● **MATERIAL**:
________________________
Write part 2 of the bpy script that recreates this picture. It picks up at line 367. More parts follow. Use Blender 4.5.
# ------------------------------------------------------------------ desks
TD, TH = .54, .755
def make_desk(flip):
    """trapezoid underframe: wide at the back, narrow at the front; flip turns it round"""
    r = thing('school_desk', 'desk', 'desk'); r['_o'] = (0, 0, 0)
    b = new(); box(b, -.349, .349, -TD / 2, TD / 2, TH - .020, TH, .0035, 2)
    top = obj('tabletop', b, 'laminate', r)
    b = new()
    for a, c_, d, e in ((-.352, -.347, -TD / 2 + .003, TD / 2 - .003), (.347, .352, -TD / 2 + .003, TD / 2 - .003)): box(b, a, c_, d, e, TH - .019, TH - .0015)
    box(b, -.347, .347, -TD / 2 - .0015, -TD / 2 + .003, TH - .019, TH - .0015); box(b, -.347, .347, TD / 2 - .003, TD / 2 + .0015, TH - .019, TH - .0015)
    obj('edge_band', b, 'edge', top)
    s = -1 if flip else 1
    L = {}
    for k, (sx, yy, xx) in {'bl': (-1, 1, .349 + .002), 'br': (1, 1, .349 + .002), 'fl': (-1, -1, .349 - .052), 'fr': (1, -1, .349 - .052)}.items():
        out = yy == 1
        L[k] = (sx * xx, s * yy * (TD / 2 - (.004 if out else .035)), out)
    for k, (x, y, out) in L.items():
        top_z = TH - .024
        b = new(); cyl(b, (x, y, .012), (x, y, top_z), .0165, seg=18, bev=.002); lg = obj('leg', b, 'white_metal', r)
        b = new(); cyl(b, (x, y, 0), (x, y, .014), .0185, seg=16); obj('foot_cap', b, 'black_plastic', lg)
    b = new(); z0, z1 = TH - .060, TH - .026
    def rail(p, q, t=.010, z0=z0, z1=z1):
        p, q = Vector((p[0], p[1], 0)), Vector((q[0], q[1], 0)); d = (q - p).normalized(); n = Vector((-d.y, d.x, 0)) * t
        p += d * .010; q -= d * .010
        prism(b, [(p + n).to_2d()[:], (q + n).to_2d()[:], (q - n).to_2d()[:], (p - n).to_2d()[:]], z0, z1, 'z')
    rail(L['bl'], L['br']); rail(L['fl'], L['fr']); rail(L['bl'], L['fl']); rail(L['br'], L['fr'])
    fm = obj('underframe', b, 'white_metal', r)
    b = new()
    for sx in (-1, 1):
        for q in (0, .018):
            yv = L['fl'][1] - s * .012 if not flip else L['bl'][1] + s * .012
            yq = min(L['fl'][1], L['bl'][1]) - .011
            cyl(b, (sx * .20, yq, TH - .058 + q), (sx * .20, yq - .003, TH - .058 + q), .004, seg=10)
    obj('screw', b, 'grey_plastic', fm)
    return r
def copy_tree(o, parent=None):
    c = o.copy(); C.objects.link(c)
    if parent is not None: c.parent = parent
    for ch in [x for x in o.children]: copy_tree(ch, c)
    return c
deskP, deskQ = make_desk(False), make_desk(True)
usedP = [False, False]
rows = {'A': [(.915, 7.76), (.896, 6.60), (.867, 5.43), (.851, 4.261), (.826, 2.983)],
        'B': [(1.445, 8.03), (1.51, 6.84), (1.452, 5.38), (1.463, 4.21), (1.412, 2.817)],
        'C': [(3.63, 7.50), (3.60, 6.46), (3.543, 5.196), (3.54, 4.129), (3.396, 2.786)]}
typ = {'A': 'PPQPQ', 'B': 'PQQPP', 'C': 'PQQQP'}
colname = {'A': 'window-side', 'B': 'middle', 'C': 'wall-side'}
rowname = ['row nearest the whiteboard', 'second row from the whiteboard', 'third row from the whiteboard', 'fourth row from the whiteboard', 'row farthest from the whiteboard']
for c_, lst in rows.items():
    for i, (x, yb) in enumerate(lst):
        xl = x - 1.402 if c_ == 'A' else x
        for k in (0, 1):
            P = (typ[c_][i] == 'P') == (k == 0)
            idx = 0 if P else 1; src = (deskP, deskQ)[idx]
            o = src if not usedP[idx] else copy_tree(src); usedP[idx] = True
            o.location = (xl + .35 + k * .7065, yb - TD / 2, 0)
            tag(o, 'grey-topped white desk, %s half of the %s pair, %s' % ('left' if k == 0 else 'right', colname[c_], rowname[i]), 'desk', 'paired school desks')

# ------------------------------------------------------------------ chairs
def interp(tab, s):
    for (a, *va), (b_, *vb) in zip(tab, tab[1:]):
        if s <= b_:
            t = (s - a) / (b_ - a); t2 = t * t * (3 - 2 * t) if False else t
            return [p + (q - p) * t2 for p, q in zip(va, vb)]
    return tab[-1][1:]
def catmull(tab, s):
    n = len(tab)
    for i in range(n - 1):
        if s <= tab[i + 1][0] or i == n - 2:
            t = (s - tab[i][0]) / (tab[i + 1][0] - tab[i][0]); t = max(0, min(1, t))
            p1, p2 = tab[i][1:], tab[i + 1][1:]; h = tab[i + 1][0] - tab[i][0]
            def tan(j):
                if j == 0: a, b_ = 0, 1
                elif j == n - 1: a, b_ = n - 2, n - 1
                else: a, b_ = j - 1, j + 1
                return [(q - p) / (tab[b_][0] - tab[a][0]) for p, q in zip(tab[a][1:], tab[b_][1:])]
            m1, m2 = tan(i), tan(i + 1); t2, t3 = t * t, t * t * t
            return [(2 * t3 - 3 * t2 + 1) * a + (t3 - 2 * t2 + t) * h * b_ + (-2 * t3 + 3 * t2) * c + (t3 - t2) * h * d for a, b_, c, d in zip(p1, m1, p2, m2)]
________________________
● **WHAT TO WORK ON**: Copy all data exactly, start to finish.

● **ANSWER FOR THIS EXERCISE**:
Write part 2 of the bpy script that recreates this picture. It picks up at line 367. More parts follow. Use Blender 4.5.
# ------------------------------------------------------------------ desks
TD, TH = .54, .755
def make_desk(flip):
    """trapezoid underframe: wide at the back, narrow at the front; flip turns it round"""
    r = thing('school_desk', 'desk', 'desk'); r['_o'] = (0, 0, 0)
    b = new(); box(b, -.349, .349, -TD / 2, TD / 2, TH - .020, TH, .0035, 2)
    top = obj('tabletop', b, 'laminate', r)
    b = new()
    for a, c_, d, e in ((-.352, -.347, -TD / 2 + .003, TD / 2 - .003), (.347, .352, -TD / 2 + .003, TD / 2 - .003)): box(b, a, c_, d, e, TH - .019, TH - .0015)
    box(b, -.347, .347, -TD / 2 - .0015, -TD / 2 + .003, TH - .019, TH - .0015); box(b, -.347, .347, TD / 2 - .003, TD / 2 + .0015, TH - .019, TH - .0015)
    obj('edge_band', b, 'edge', top)
    s = -1 if flip else 1
    L = {}
    for k, (sx, yy, xx) in {'bl': (-1, 1, .349 + .002), 'br': (1, 1, .349 + .002), 'fl': (-1, -1, .349 - .052), 'fr': (1, -1, .349 - .052)}.items():
        out = yy == 1
        L[k] = (sx * xx, s * yy * (TD / 2 - (.004 if out else .035)), out)
    for k, (x, y, out) in L.items():
        top_z = TH - .024
        b = new(); cyl(b, (x, y, .012), (x, y, top_z), .0165, seg=18, bev=.002); lg = obj('leg', b, 'white_metal', r)
        b = new(); cyl(b, (x, y, 0), (x, y, .014), .0185, seg=16); obj('foot_cap', b, 'black_plastic', lg)
    b = new(); z0, z1 = TH - .060, TH - .026
    def rail(p, q, t=.010, z0=z0, z1=z1):
        p, q = Vector((p[0], p[1], 0)), Vector((q[0], q[1], 0)); d = (q - p).normalized(); n = Vector((-d.y, d.x, 0)) * t
        p += d * .010; q -= d * .010
        prism(b, [(p + n).to_2d()[:], (q + n).to_2d()[:], (q - n).to_2d()[:], (p - n).to_2d()[:]], z0, z1, 'z')
    rail(L['bl'], L['br']); rail(L['fl'], L['fr']); rail(L['bl'], L['fl']); rail(L['br'], L['fr'])
    fm = obj('underframe', b, 'white_metal', r)
    b = new()
    for sx in (-1, 1):
        for q in (0, .018):
            yv = L['fl'][1] - s * .012 if not flip else L['bl'][1] + s * .012
            yq = min(L['fl'][1], L['bl'][1]) - .011
            cyl(b, (sx * .20, yq, TH - .058 + q), (sx * .20, yq - .003, TH - .058 + q), .004, seg=10)
    obj('screw', b, 'grey_plastic', fm)
    return r
def copy_tree(o, parent=None):
    c = o.copy(); C.objects.link(c)
    if parent is not None: c.parent = parent
    for ch in [x for x in o.children]: copy_tree(ch, c)
    return c
deskP, deskQ = make_desk(False), make_desk(True)
usedP = [False, False]
rows = {'A': [(.915, 7.76), (.896, 6.60), (.867, 5.43), (.851, 4.261), (.826, 2.983)],
        'B': [(1.445, 8.03), (1.51, 6.84), (1.452, 5.38), (1.463, 4.21), (1.412, 2.817)],
        'C': [(3.63, 7.50), (3.60, 6.46), (3.543, 5.196), (3.54, 4.129), (3.396, 2.786)]}
typ = {'A': 'PPQPQ', 'B': 'PQQPP', 'C': 'PQQQP'}
colname = {'A': 'window-side', 'B': 'middle', 'C': 'wall-side'}
rowname = ['row nearest the whiteboard', 'second row from the whiteboard', 'third row from the whiteboard', 'fourth row from the whiteboard', 'row farthest from the whiteboard']
for c_, lst in rows.items():
    for i, (x, yb) in enumerate(lst):
        xl = x - 1.402 if c_ == 'A' else x
        for k in (0, 1):
            P = (typ[c_][i] == 'P') == (k == 0)
            idx = 0 if P else 1; src = (deskP, deskQ)[idx]
            o = src if not usedP[idx] else copy_tree(src); usedP[idx] = True
            o.location = (xl + .35 + k * .7065, yb - TD / 2, 0)
            tag(o, 'grey-topped white desk, %s half of the %s pair, %s' % ('left' if k == 0 else 'right', colname[c_], rowname[i]), 'desk', 'paired school desks')

# ------------------------------------------------------------------ chairs
def interp(tab, s):
    for (a, *va), (b_, *vb) in zip(tab, tab[1:]):
        if s <= b_:
            t = (s - a) / (b_ - a); t2 = t * t * (3 - 2 * t) if False else t
            return [p + (q - p) * t2 for p, q in zip(va, vb)]
    return tab[-1][1:]
def catmull(tab, s):
    n = len(tab)
    for i in range(n - 1):
        if s <= tab[i + 1][0] or i == n - 2:
            t = (s - tab[i][0]) / (tab[i + 1][0] - tab[i][0]); t = max(0, min(1, t))
            p1, p2 = tab[i][1:], tab[i + 1][1:]; h = tab[i + 1][0] - tab[i][0]
            def tan(j):
                if j == 0: a, b_ = 0, 1
                elif j == n - 1: a, b_ = n - 2, n - 1
                else: a, b_ = j - 1, j + 1
                return [(q - p) / (tab[b_][0] - tab[a][0]) for p, q in zip(tab[a][1:], tab[b_][1:])]
            m1, m2 = tan(i), tan(i + 1); t2, t3 = t * t, t * t * t
            return [(2 * t3 - 3 * t2 + 1) * a + (t3 - 2 * t2 + t) * h * b_ + (-2 * t3 + 3 * t2) * c + (t3 - t2) * h * d for a, b_, c, d in zip(p1, m1, p2, m2)]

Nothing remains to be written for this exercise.